Esse tipo de pensamento expelido durante a conversa poderia ser apenas resultado de uma forte influência religiosa ou de uma formação moral um pouco mais rígida. Poderia ter nascido, digamos, da aversão aos trejeitos festivos que são o clichê comportamental dos gays. Até aí tudo bem. O problema é que esse tipo de pensamento tem servido para criar um certo conformismo diante de episódios chocantes. O último deles foi a morte de um rapaz de 22 anos, que estava abraçado ao seu irmão gêmeo e foi espancado por um grupo que os confundiu com um casal gay. Quando um fato como esse acontece e acontece com frequência estarrecedora , há algo de muito errado na sociedade. Uma sociedade que, em sua maioria, pensa como os meus vizinhos. E que, em uma parcela bem mais reduzida, age violentamente com base nas mesmas premissas.

É sintomático que o acirramento das manifestações homofóbicas esteja estreitamente ligado às conquistas recentes dos homossexuais no terreno dos direitos humanos. Não lembro (e posso estar totalmente enganado a esse respeito) de casos tão corriqueiros de ataques a gays nas grandes cidades. Era algo comum em rincões conservadores, com população pequena, mas não numa Avenida Paulista. Do mesmo modo, nunca soube de nada semelhante ao projeto de lei do deputado goiano que propõe a legalização da "cura gay". Claro que não vai passar no Congresso, mas não deixa de ser um retrocesso e tanto.
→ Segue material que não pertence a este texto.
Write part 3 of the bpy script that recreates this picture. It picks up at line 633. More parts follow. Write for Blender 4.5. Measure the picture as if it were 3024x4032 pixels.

É algo que me assusta. Em 42 anos de vida, construí convicções que foram se sedimentando ou se diluindo enquanto crescia e me lançava à vida real, para além do mundo ideal da família. Um processo complicado, no qual você precisa abandonar tolices há muito arraigadas na consciência e consolidar seu olhar particular sobre o mundo. O preconceito contra os homossexuais foi uma dessas tolices, deixada de lado à medida que conhecia obras de grandes autores e conhecia grandes pessoas que tinham como denominador comum sentir atração e amor por iguais. Hoje, o preconceito não apenas de sexo, mas também de cor e de classe me entristece, me exaure, me exaspera. Como andar contra uma multidão de torcedores do time adversário vindo em sentido contrário.